On Thursday, CISA (the US Cybersecurity and Infrastructure Security Agency) updated its catalog of actively exploited vulnerabilities by adding seven new entries. These flaws were found in Apple, Google, Microsoft, Palo Alto Networks, and SAP products. CISA set the due date for everyone to patch the weaknesses by September 8, 2022.
CVE-2022-22536, an SAP flaw with the highest risk score of 10, is one of the seven. We wrote about it in February, and thankfully, SAP addressed the issue fairly quickly, too, by issuing a patch. CISA even mentioned that if customers fail to patch CVE-2022-22536, they could be exposed to ransomware attacks, data theft, financial fraud, and other business disruptions that’d cost them millions.
CVE-2022-32893 and CVE-2022-32894, the two zero-day, out-of-bounds write vulnerabilities affecting iOS, iPadOS, and macOS, continue to headline as of this writing. These are serious flaws that, if left unpatched, could allow anyone to take control of vulnerable Apple systems. Apple already released fixes for these from the following support pages:
- About the security content of iOS 15.6.1 and iPadOS 15.6.1
- About the security content of macOS Monterey 12.5.1
- About the security content of Safari 15.6.1
The Google Chrome flaw with high severity, CVE-2022-2856, is also confirmed to be targeted by hackers. As with other zero-days, technical details about it are light, but the advisory states that the flaw is an “insufficient validation of untrusted input in Intents.” The Intents technology works in the background and is involved in processing user input or handling a system event. If this flaw is exploited, anyone could create a malicious input that Chrome may validate incorrectly, leading to arbitrary code execution or system takeover.
Google already patched this. While Chrome should’ve updated automatically, it is recommended to force an update check to ensure the patch is applied.
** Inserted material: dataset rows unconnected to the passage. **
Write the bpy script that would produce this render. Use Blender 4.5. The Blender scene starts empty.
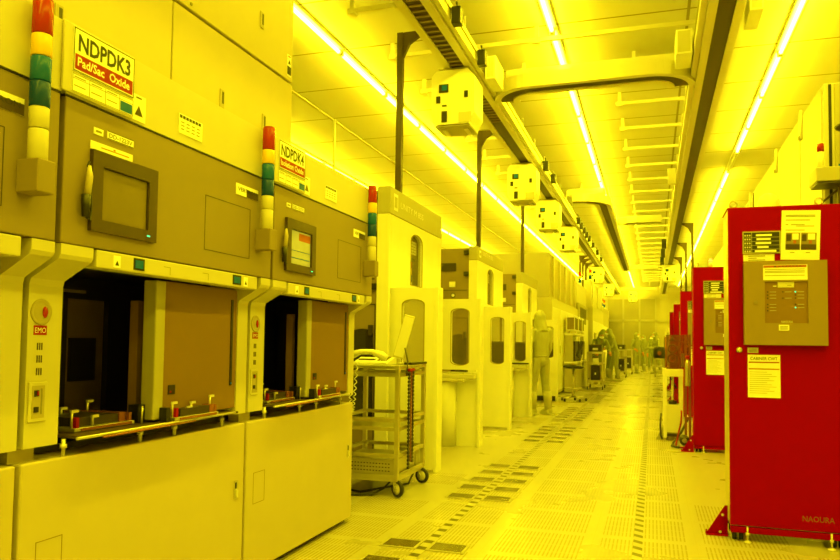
import bpy, bmesh, math, random
from mathutils import Vector, Matrix
random.seed(7)
PI = math.pi
SC = bpy.context.scene
COL = SC.collection

# ------------------------------------------------------------------ camera
F, YAW, PITCH, ROLL, CXP, CYP = 725.0, 0.310394, 0.0492098, 0.0130051, 420.0, 306.63
cd = bpy.data.cameras.new('camera'); cam = bpy.data.objects.new('camera', cd); COL.objects.link(cam)
cd.sensor_fit = 'HORIZONTAL'; cd.sensor_width = 36.0; cd.lens = F / 840 * 36
cd.shift_x = 0.0; cd.shift_y = (CYP - 280) / 840; cd.clip_start = .05; cd.clip_end = 200
_cy, _sy, _cp, _sp = math.cos(YAW), math.sin(YAW), math.cos(PITCH), math.sin(PITCH)
_f = Vector((-_sy*_cp, _cy*_cp, _sp)); _r = Vector((_cy, _sy, 0)); _u = _r.cross(_f)
_r2 = math.cos(ROLL)*_r + math.sin(ROLL)*_u; _u2 = -math.sin(ROLL)*_r + math.cos(ROLL)*_u
cam.matrix_world = Matrix(((_r2.x, _u2.x, -_f.x, 0), (_r2.y, _u2.y, -_f.y, 0), (_r2.z, _u2.z, -_f.z, 1.22), (0, 0, 0, 1)))
SC.camera = cam
# ------------------------------------------------------------------ world, lamps, exposure
LAMP = (1.0, 0.84, 0.0085)          # yellow cleanroom tubes: no blue at all
TUBE_POWER = 132.0
w = bpy.data.worlds.new('world'); SC.world = w; w.use_nodes = True
w.node_tree.nodes['Background'].inputs[0].default_value = (1.0, .8, .01, 1)
w.node_tree.nodes['Background'].inputs[1].default_value = 0.05
SC.view_settings.view_transform = 'Standard'; SC.view_settings.look = 'None'
SC.view_settings.exposure = 0.17; SC.view_settings.gamma = 1.0; SC.view_settings.use_curve_mapping = False
SC.cycles.max_bounces = 8; SC.cycles.diffuse_bounces = 5; SC.cycles.glossy_bounces = 4
SC.cycles.transmission_bounces = 6; SC.cycles.transparent_max_bounces = 8
SC.cycles.sample_clamp_indirect = 6.0; SC.cycles.use_denoising = True
SC.cycles.caustics_reflective = False; SC.cycles.caustics_refractive = False
ROW_X = (-3.5, -1.03, 1.42)          # the rows of tubes along the ceiling
ROW_POWER = 240.0
def row_lamp(x, y0, y1, z=4.60):      # the tubes of a row that hang behind the camera
    l = bpy.data.lights.new('ceiling_row_lamp', 'AREA'); l.shape = 'RECTANGLE'
    l.size = .06; l.size_y = y1 - y0; l.energy = ROW_POWER * (y1 - y0) / 10; l.color = LAMP
    o = bpy.data.objects.new('ceiling_row_lamp', l); o.location = (x, (y0+y1)/2, z); COL.objects.link(o)
for x, y in zip(ROW_X, (6.2, 6.4, 7.6)): row_lamp(x, -4.0, y - .2)

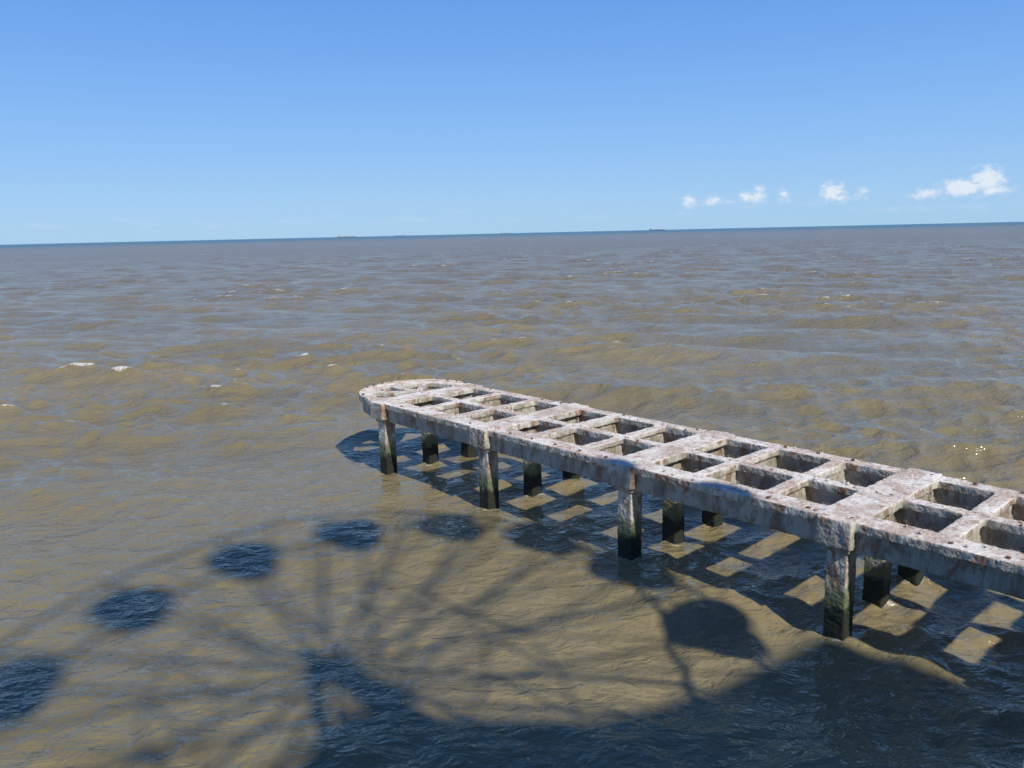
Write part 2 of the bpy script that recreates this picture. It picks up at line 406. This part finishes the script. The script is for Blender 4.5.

Microsoft also has patches available for CVE-2022-21971 and CVE-2022-26923 in February and May, respectively. The former was given an “exploitation less likely” probability, but that has already changed—a proof-of-concept (PoC) has been available since March. PoC exploits were also made public for the latter Microsoft flaw. However, these were released after Microsoft had already pushed out a patch.
Palo Alto Networks’s is the oldest among the new vulnerabilities added to the catalog. Discovered in 2017, CVE-2017-15944 has a severity rating of 9.8 (Critical). Once exploited, attackers could perform remote code execution on affected systems. You can read more about this flaw on Palo Alto’s advisory page.
Malwarebytes advises readers to apply patches to these flaws if they use products of the companies we mentioned. You don’t have to wait for the due date before you act.